Cincinnati Milacron Arrow 750 Retrofit

Yes, it faults with the U,V,W wire connected (after turning the shaft a bit) or not connected at all. It seems as though there is a fault within the 8i20 card that can't be cleared by restarting linuxcnc or repowering the 8i20card.

Sounds like maybe a damaged IGBT module
What is the DC supply voltage?

The DC supply voltage is fixed at 54 volts.

Is there some way I can test the IGBT module to verify it is the culprit?

Is there anything I can do on my end to figure out the issue with the 8i20 card or should I just ship it to have MESA take a look at it?

Probably has to go back to mesa under RMA.

I setup another 8i20 card to another servo off the milling machine. When I run the servo in open loop, I hear a small internal clicking/ticking sound that occurs at the same angular location. (The previous servo and 8i20 card did the same thing). I can hear and feel the internal click/tick when I apply 0 amps and turn the shaft by hand.

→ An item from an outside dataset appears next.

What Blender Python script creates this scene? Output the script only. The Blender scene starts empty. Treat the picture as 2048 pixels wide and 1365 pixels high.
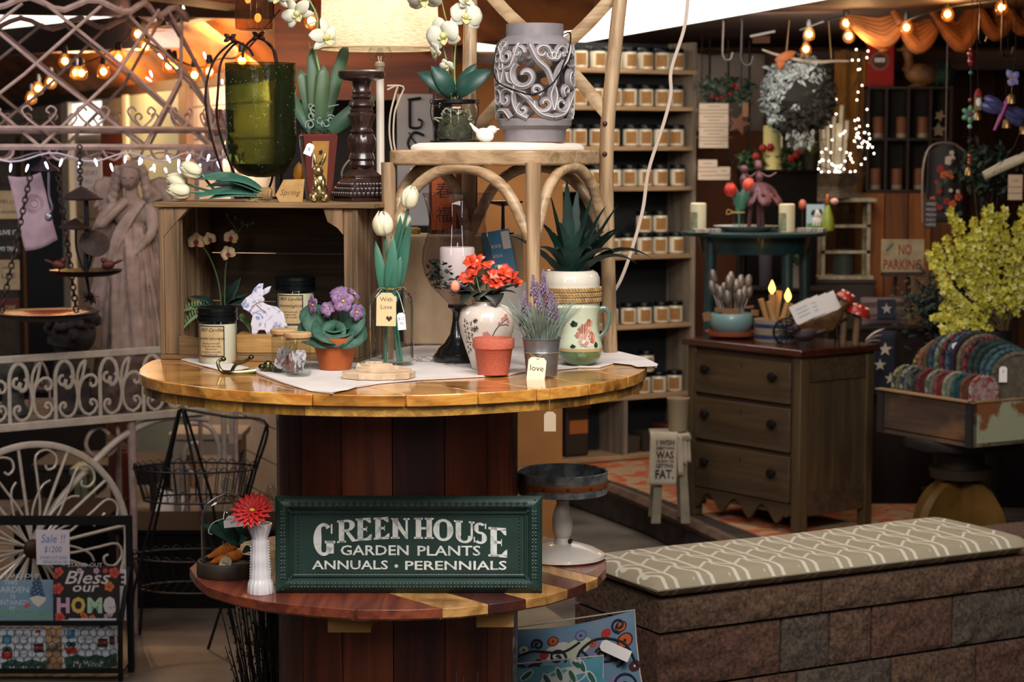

When I power down Linuxcnc, the shaft spins smooth and free with no indication of an internal tick. Is this the result of misalignment between encoder zero and servo zero? (As a note, I'm currently only running the servo using an SSI interpolated coarse single SIN/COS wave per revolution. The absolute angle value dances around at standstill.)

I'd like to incorporate the fine 2048 SIN/COS waves per revolution but I'm not sure how in bldc.comp. The coarse single SIN/COS wave produces 2048 interpolated readings per revolution while the fine 2048 SIN/COS waves produce 16384 readings per revolution. I was thinking about starting the servo using the coarse single SIN/COS wave and then switching to the fine 2048 SIN/COS waves after it passes an index. The question I have is does BLDC.comp (or Linuxcnc) care if I scale the initial coarse 2048 readings up to 16384 (by a factor of 8) so that the coarse single and fine 2048 SIN/COS waves both have 16384 reading per revolution? (This would mean that the coarse single SIN/COS wave would produce readings that skip values by a factor of 8 until an index is read.)

I would not think its an alignment error but rather a discontinuity in the angle
sent to the 8I20. You might plot the angle with halscope when moving at a low speed
to see what's going on

I reduced the coarse angle resolution to 256 (from 2048) which has eliminated the absolute angle dancing around values at standstill. If there isn't anything significant to be gained from higher signal resolutions (for commutation purposes), I might leave it at this value or reduce it further in the future.

I manually spun the servo shaft and plotted the coarse absolute angle and the 8i20 angle in Hal Oscilloscope. There is definitely something going on. It seems like the 8i20 angle is momentarily being driven to zero just after the absolute angle resets back to 255.
Attached are screenshots as well as some zoomed in areas. Anybody have any ideas what may be causing this?